暗号資産批評家のスティーブン・ディール(Stephen Diehl)氏は、「デジタル農奴制」と形容したが、それは少し誤った表現のように私には感じられる。どちらかというと、極めて搾取的な雇用契約といった感じではないか?ほんの少しの見返りしか得られない、フルタイムの仕事なのだ。
「奨学金を受け取ったプレイヤーは毎日身を粉にして努力し、利益を分け合う。全員が勝者だ」と、あるスカラーシップマネージャーは語った。
このような態度だから、「農奴制」といった表現が理解されやすくなるのだ。スカイ・メイビスは昨年秋、評価額30億ドルを記録。ベンチャーキャピタル大手アンドリーセン・ホロウィッツ(Andreessen Horowitz)から支援を受けている。

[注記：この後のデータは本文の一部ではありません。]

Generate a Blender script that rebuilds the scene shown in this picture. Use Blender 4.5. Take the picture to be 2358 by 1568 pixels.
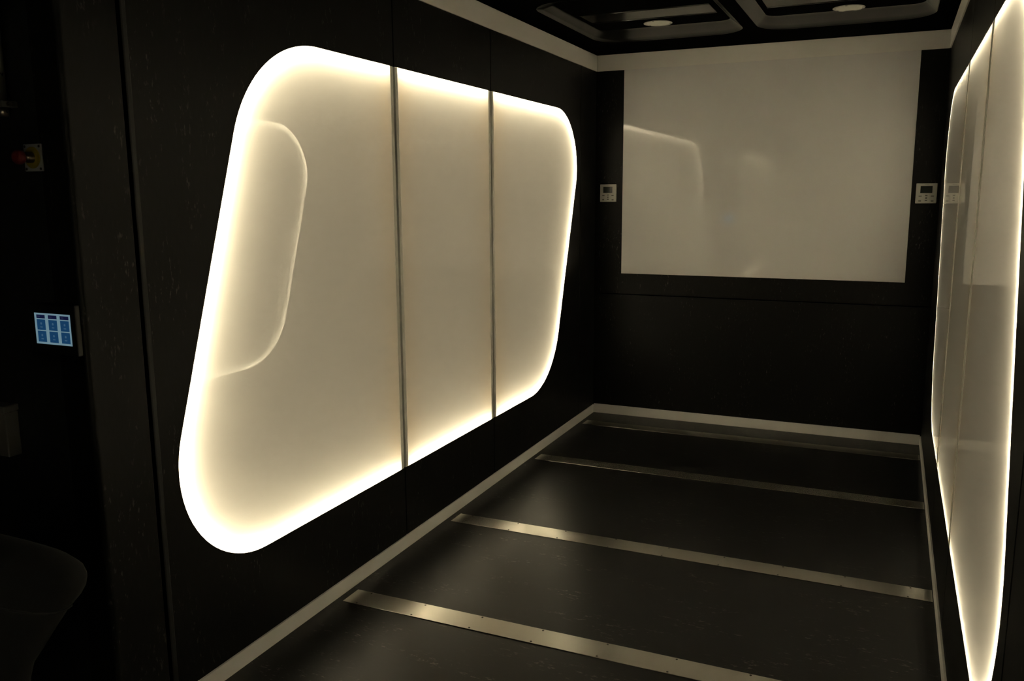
import bpy, bmesh, math, random
from mathutils import Matrix, Vector

for o in list(bpy.data.objects):
    bpy.data.objects.remove(o, do_unlink=True)
scene = bpy.context.scene
C = scene.collection
PI = math.pi
random.seed(7)

# ------------------------------------------------------------------ camera
cam_d = bpy.data.cameras.new('camera')
cam_d.sensor_fit = 'HORIZONTAL'
cam_d.sensor_width = 36.0
cam_d.lens = 1953.05 * 36.0 / 2358.0
cam_d.clip_start = 0.02
cam = bpy.data.objects.new('camera', cam_d)
C.objects.link(cam)
YAW, PITCH, ROLL = 0.4198, -0.1704, -0.0063
_f = Vector((-math.sin(YAW) * math.cos(PITCH), math.cos(YAW) * math.cos(PITCH), math.sin(PITCH)))
_r0 = Vector((math.cos(YAW), math.sin(YAW), 0))
_u0 = _r0.cross(_f)
_r = math.cos(ROLL) * _r0 + math.sin(ROLL) * _u0
_u = -math.sin(ROLL) * _r0 + math.cos(ROLL) * _u0
_m = Matrix((_r, _u, -_f)).transposed().to_4x4()
_m.translation = Vector((2.081, -6.2476, 1.7088))
cam.matrix_world = _m
scene.camera = cam

# ------------------------------------------------------------------ world, exposure
# the room is closed and windowless: all of its light comes from the LED strips
# and added glow sheets inside the four wall light boxes and the touch screens
wd = bpy.data.worlds.new('world')
scene.world = wd
wd.use_nodes = True
wd.node_tree.nodes['Background'].inputs[0].default_value = (0, 0, 0, 1)
wd.node_tree.nodes['Background'].inputs[1].default_value = 0.0
LED_STRENGTH = 92.0
LED_COLOUR = (1.0, 0.86, 0.57)
FILL_GLOW = 0.31    # even glow of a sheet added behind the panes to lift their middle
scene.view_settings.view_transform = 'Standard'
scene.view_settings.look = 'None'
scene.view_settings.exposure = 0.03
scene.view_settings.gamma = 1.0
scene.view_settings.use_curve_mapping = False
try:
    cy = scene.cycles
    cy.use_denoising = True
    cy.use_light_tree = True
    cy.max_bounces = 5
    cy.diffuse_bounces = 3
    cy.glossy_bounces = 4
    cy.transmission_bounces = 4
    cy.sample_clamp_indirect = 40.0
    cy.caustics_reflective = True
    cy.caustics_refractive = True
except Exception:
    pass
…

暗号資産業界の他のユニコーン企業と同じように、投機によって多くの利益が見込まれる。アクシー関連のトークンAXSとSLPは、ゲーム外の分散型取引所(DEX)で取引可能で、莫大な時価総額を記録している。
解放という名の搾取
一方、すでにポンジー・スキームに似ていると非難されているアクシーのビジネスモデルは、低賃金労働者であるプレイヤー軍団に依存している。プレイヤーはシステムの最下層(ゲームそのもの)で価値を生み出し、その価値の大半は、彼らの手元には残らない。これは、明らかな権力のヒエラルキーを反映している。最も多くの資金を最初に持っていた人たちが常に、最も多くのお金を稼ぐことができるのだ。
社会主義者ならば、それが多くの仕事の現状だと言うかもしれない。違いは、レトリックにある。ザーリン氏はプレイヤーたちを「解放」したと主張するが、実際にはブロックチェーン上に、既存の搾取システムを再構築しただけなのだ。
これは、ウーバーが約束したこととも似ている。誰もが、柔軟性を持って運転手になれるという話であった。タクシー協会から免許証を受け取る必要はなく、自分で好きな時間に働ける。運転手たちは自らを従業員と考えていたが、ウーバー社の方はそうは思っていなかった。
大掛かりな広告キャンペーンを打って、カリフォルニアの有権者たちに、州内のギグワーカーを一部の労働法から除外する提案に賛成票を投じるよう説得することに成功したのだ。
アクシー・インフィニティがRoninのブリッジへのハッキングから復活しようと躍起になる中、その他の根本的な問題が二の次にされてしまっている。Roninブロックチェーン自体は、人々を解放するような要素を内包してはいないのだ。